Bolivia remains dependent on exports of non-renewable raw materials. Natural gas and metals made up 87 percent of last year’s record US$9.1 billion export earnings, the Bolivian Foreign Trade Institute’s Gary Rodriguez said.
Yet as Wall Street economists laud Morales’ macroeconomic policies as prudent, critics at home say he betrayed supporters by watering down policy pledges and pandering to big business.
“Since the Spanish arrived 500 years ago we’d never had an Indian president. It was the people’s dream and we thought things would be different, but six years on, he’s dishonored us,” said long-time indigenous activist Felipe Quispe, known as El Mallku, the “Condor” or “authority” in Aymara.
With six years and 10 months in the job, Morales has held Bolivia’s presidency for the longest unbroken period of any elected leader.
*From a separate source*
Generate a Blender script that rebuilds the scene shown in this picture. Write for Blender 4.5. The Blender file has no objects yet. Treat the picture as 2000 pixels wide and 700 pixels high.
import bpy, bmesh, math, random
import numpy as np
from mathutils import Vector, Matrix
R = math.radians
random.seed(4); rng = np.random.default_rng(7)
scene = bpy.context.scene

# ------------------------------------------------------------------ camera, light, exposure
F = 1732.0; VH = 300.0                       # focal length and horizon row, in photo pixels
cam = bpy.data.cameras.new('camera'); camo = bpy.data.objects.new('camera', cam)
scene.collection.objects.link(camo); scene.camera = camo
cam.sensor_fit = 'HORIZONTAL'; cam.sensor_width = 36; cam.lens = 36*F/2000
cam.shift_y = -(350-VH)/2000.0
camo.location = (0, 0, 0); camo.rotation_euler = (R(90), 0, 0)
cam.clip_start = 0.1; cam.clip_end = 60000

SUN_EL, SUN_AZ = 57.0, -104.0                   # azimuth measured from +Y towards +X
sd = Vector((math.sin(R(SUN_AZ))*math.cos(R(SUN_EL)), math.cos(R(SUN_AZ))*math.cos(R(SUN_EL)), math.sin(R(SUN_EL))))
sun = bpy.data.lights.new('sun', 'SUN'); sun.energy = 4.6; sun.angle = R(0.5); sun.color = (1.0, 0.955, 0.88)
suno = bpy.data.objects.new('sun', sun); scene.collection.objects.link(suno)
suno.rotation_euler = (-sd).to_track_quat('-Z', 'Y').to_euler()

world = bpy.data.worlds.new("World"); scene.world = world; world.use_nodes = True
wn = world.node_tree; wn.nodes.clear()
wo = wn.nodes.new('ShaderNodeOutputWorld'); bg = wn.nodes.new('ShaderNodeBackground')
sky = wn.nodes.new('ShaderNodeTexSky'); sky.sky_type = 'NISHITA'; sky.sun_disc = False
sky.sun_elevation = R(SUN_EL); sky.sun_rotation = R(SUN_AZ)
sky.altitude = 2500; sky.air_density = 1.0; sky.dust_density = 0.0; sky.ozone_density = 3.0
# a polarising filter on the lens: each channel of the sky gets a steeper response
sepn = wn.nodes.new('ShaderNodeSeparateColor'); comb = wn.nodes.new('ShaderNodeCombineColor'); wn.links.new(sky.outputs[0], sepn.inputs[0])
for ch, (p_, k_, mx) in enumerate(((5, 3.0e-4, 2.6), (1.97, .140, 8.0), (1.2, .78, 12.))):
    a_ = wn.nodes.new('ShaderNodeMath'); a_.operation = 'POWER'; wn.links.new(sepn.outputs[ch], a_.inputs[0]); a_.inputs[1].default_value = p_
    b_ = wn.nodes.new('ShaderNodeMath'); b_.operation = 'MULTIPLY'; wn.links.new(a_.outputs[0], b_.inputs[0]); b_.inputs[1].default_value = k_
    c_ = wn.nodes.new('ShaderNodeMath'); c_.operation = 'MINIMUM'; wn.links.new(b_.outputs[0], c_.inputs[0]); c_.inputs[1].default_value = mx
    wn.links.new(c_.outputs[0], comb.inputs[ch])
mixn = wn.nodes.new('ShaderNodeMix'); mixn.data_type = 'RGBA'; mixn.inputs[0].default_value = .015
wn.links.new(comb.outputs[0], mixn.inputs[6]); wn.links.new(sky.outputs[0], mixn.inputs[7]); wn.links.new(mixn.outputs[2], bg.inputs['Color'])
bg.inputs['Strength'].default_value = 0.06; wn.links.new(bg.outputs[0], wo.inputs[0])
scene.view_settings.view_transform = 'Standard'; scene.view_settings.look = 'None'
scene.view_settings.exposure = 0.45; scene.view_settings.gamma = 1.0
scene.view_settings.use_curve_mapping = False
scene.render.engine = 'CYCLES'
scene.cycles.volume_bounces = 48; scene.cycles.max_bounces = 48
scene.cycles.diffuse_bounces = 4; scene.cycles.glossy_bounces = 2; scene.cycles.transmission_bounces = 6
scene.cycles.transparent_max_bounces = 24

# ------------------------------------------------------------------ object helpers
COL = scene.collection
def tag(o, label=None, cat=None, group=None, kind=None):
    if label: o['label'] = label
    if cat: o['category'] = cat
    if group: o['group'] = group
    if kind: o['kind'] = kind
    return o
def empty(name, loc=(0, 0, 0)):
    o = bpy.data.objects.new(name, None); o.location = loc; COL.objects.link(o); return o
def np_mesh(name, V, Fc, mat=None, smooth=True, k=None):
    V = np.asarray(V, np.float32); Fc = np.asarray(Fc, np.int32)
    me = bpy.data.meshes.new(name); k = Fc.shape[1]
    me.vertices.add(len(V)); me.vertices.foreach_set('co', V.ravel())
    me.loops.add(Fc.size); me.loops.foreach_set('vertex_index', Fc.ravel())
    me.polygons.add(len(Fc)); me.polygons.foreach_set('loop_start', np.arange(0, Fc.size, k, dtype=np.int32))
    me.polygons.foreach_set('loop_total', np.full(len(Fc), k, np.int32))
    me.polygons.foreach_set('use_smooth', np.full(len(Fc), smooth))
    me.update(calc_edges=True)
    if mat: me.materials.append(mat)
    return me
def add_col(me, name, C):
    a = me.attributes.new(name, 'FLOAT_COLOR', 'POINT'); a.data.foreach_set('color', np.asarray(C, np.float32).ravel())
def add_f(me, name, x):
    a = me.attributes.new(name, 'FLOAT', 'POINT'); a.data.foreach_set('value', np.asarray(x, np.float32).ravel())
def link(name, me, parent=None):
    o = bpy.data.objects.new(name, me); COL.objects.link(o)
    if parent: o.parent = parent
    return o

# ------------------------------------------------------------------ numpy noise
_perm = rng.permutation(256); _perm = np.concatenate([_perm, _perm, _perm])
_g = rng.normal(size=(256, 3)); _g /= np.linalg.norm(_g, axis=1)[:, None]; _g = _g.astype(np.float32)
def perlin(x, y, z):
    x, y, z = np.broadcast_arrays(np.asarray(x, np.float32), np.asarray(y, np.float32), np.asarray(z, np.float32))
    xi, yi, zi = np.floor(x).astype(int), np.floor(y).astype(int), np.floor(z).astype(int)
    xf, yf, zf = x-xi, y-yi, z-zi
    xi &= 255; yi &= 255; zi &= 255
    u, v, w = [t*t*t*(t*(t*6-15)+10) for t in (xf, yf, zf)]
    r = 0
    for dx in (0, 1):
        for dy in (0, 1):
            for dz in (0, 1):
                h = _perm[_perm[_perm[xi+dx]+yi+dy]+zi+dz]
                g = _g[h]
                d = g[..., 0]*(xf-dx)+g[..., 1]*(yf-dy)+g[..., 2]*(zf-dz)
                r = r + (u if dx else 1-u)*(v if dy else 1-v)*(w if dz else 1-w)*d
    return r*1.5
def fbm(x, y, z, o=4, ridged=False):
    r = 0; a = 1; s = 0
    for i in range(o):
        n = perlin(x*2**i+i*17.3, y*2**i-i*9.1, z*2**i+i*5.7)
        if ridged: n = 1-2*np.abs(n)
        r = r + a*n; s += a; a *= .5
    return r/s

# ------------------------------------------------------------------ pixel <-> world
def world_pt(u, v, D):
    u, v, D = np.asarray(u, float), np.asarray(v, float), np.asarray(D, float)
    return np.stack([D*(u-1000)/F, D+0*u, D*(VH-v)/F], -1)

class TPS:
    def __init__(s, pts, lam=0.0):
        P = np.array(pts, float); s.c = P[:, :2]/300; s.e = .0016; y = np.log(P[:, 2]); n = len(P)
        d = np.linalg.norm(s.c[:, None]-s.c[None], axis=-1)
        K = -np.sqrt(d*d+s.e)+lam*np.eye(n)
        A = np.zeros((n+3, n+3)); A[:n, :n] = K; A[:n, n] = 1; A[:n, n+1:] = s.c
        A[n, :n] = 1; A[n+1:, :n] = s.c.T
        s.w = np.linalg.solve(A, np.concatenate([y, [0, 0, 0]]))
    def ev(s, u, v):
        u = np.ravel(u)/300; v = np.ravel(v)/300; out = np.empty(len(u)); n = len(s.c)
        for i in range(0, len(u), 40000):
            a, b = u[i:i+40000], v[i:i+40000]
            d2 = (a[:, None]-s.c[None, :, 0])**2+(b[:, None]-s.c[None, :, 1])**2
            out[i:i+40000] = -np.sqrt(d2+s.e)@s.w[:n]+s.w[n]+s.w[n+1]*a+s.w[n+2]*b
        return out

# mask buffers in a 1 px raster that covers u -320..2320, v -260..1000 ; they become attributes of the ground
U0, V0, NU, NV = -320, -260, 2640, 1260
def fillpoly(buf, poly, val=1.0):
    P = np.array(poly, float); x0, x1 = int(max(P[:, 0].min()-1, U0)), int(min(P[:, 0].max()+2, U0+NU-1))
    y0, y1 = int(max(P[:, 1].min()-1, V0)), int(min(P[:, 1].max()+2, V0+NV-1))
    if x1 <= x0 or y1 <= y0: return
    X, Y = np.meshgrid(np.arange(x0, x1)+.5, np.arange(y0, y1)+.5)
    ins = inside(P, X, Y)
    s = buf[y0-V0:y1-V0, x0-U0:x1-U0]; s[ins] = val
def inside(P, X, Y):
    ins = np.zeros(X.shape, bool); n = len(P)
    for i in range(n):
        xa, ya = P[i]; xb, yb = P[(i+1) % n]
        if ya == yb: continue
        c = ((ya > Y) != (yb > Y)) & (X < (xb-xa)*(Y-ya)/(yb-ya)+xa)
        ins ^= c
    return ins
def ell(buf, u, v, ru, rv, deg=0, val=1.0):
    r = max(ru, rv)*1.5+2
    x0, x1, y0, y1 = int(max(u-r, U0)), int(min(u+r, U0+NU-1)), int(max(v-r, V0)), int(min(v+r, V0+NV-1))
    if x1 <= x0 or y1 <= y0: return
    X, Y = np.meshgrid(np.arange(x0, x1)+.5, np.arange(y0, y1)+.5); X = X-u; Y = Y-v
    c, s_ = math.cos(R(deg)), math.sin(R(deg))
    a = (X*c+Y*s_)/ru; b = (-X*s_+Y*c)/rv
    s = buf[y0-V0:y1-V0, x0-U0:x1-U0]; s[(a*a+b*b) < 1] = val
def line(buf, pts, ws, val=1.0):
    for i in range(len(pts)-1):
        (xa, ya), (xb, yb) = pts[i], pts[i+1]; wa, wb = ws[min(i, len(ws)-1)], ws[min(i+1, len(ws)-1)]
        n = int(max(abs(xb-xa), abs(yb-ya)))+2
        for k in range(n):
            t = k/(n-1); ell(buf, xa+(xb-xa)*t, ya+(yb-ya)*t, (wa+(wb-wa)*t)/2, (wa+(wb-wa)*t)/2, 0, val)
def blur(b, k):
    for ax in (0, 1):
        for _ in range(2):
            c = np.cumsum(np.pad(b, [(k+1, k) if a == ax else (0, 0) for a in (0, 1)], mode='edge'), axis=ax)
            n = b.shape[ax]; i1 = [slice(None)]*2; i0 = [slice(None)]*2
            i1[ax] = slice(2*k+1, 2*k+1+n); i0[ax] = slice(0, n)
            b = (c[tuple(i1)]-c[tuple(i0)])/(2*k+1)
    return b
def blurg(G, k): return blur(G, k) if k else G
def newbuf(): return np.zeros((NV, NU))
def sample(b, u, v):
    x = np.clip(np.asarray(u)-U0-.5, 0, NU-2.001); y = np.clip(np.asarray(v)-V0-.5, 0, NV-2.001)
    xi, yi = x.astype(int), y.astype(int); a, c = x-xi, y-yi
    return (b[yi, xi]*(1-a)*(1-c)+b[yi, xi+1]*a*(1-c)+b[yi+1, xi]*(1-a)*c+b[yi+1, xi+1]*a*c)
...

An opinion poll conducted last month by Ipsos Bolivia put his approval rating at 53 percent in urban areas and 69 percent in the countryside.
Yet despite his continuing domination of the political scene, Morales has lost his initial aura of invincibility since some allies turned against him over an Amazon highway plan and a fuel price hike two years ago.
Government critics from the left and the right would like to see strong challengers emerge in time for a 2014 presidential election in which Morales has hinted he may seek a third term.
In El Alto, several large state infrastructure projects, such as a US$234 million cable car system, should be ready in time for the election, but are unlikely to satisfy growing expectations.
“There’s been a lot of investment in the city, but it hasn’t been enough yet,” said Javier Ajno, president of the powerful FEJUVE neighborhood federation.
FEJUVE was a protagonist in the so-called Gas War that led to the ouster of former Bolivian president Gonzalo Sanchez de Lozada in 2003.
Ajno said El Alto’s rebellious spirit was still very much alive, but that for now there is broad support for Morales.
“El Alto has been the cradle of this process of change ... we’ve carried an Indian to the presidency and people still believe in this process,” he said.